*REQUIRED WORK*
Retype the whole listing, please, keeping every line exact and dropping the pictures.
— start DATA —
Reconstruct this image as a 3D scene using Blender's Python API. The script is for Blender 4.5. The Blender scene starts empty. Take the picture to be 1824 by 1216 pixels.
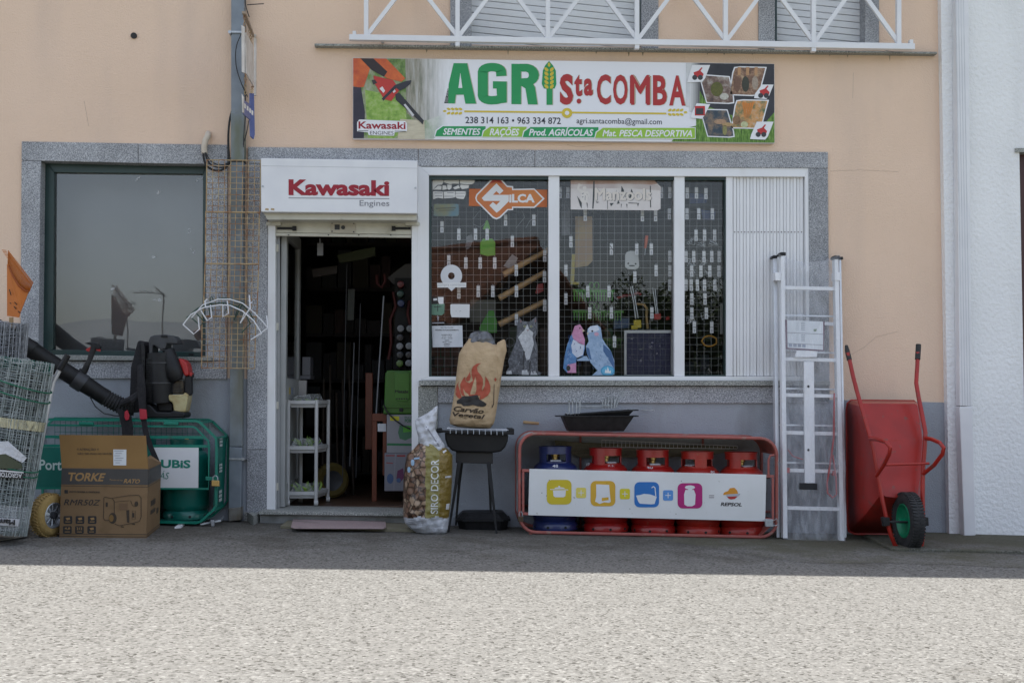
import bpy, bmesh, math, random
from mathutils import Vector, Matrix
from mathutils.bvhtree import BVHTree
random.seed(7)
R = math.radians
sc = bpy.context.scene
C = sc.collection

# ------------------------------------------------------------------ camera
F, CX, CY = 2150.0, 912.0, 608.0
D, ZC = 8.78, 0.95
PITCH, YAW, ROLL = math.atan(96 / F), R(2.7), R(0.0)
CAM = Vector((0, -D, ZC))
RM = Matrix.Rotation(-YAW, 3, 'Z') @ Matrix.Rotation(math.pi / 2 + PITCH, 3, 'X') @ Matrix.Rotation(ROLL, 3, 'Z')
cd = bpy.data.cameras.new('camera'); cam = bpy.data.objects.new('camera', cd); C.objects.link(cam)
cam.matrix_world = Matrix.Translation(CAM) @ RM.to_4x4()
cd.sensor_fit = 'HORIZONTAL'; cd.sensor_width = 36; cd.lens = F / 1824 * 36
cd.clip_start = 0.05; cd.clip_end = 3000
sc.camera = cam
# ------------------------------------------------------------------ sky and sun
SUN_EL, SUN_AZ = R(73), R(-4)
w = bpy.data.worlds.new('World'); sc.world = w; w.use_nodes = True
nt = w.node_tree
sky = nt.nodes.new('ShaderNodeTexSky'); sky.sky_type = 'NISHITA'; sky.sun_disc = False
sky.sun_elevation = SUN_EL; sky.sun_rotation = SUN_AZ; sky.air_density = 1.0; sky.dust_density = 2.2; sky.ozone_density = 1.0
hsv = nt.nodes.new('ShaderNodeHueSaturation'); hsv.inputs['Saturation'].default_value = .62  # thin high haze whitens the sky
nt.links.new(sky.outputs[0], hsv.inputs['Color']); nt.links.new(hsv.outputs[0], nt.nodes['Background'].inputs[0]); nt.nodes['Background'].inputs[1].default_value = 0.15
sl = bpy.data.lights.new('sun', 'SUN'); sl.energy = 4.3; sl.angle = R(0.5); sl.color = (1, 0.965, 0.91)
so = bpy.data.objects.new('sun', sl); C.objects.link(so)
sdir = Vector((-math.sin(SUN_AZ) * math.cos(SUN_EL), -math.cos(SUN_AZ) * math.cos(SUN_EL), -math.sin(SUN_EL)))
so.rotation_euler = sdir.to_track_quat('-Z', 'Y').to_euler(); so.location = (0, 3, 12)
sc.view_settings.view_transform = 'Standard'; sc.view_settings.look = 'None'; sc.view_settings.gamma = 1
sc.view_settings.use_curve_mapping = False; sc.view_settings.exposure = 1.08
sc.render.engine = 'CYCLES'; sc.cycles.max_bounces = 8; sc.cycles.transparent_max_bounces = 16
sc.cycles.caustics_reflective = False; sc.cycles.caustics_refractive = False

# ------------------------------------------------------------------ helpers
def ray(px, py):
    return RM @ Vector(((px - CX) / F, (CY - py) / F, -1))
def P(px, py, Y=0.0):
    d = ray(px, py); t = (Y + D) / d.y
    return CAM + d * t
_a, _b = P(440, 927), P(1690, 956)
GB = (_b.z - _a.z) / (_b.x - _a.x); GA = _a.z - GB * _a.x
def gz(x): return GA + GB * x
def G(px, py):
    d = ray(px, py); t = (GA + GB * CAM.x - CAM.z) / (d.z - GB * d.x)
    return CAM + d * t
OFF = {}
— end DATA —
*OUTPUT OF THE EXERCISE*
Reconstruct this image as a 3D scene using Blender's Python API. The script is for Blender 4.5. The Blender scene starts empty. Take the picture to be 1824 by 1216 pixels.
import bpy, bmesh, math, random
from mathutils import Vector, Matrix
from mathutils.bvhtree import BVHTree
random.seed(7)
R = math.radians
sc = bpy.context.scene
C = sc.collection

# ------------------------------------------------------------------ camera
F, CX, CY = 2150.0, 912.0, 608.0
D, ZC = 8.78, 0.95
PITCH, YAW, ROLL = math.atan(96 / F), R(2.7), R(0.0)
CAM = Vector((0, -D, ZC))
RM = Matrix.Rotation(-YAW, 3, 'Z') @ Matrix.Rotation(math.pi / 2 + PITCH, 3, 'X') @ Matrix.Rotation(ROLL, 3, 'Z')
cd = bpy.data.cameras.new('camera'); cam = bpy.data.objects.new('camera', cd); C.objects.link(cam)
cam.matrix_world = Matrix.Translation(CAM) @ RM.to_4x4()
cd.sensor_fit = 'HORIZONTAL'; cd.sensor_width = 36; cd.lens = F / 1824 * 36
cd.clip_start = 0.05; cd.clip_end = 3000
sc.camera = cam
# ------------------------------------------------------------------ sky and sun
SUN_EL, SUN_AZ = R(73), R(-4)
w = bpy.data.worlds.new('World'); sc.world = w; w.use_nodes = True
nt = w.node_tree
sky = nt.nodes.new('ShaderNodeTexSky'); sky.sky_type = 'NISHITA'; sky.sun_disc = False
sky.sun_elevation = SUN_EL; sky.sun_rotation = SUN_AZ; sky.air_density = 1.0; sky.dust_density = 2.2; sky.ozone_density = 1.0
hsv = nt.nodes.new('ShaderNodeHueSaturation'); hsv.inputs['Saturation'].default_value = .62  # thin high haze whitens the sky
nt.links.new(sky.outputs[0], hsv.inputs['Color']); nt.links.new(hsv.outputs[0], nt.nodes['Background'].inputs[0]); nt.nodes['Background'].inputs[1].default_value = 0.15
sl = bpy.data.lights.new('sun', 'SUN'); sl.energy = 4.3; sl.angle = R(0.5); sl.color = (1, 0.965, 0.91)
so = bpy.data.objects.new('sun', sl); C.objects.link(so)
sdir = Vector((-math.sin(SUN_AZ) * math.cos(SUN_EL), -math.cos(SUN_AZ) * math.cos(SUN_EL), -math.sin(SUN_EL)))
so.rotation_euler = sdir.to_track_quat('-Z', 'Y').to_euler(); so.location = (0, 3, 12)
sc.view_settings.view_transform = 'Standard'; sc.view_settings.look = 'None'; sc.view_settings.gamma = 1
sc.view_settings.use_curve_mapping = False; sc.view_settings.exposure = 1.08
sc.render.engine = 'CYCLES'; sc.cycles.max_bounces = 8; sc.cycles.transparent_max_bounces = 16
sc.cycles.caustics_reflective = False; sc.cycles.caustics_refractive = False

# ------------------------------------------------------------------ helpers
def ray(px, py):
    return RM @ Vector(((px - CX) / F, (CY - py) / F, -1))
def P(px, py, Y=0.0):
    d = ray(px, py); t = (Y + D) / d.y
    return CAM + d * t
_a, _b = P(440, 927), P(1690, 956)
GB = (_b.z - _a.z) / (_b.x - _a.x); GA = _a.z - GB * _a.x
def gz(x): return GA + GB * x
def G(px, py):
    d = ray(px, py); t = (GA + GB * CAM.x - CAM.z) / (d.z - GB * d.x)
    return CAM + d * t
OFF = {}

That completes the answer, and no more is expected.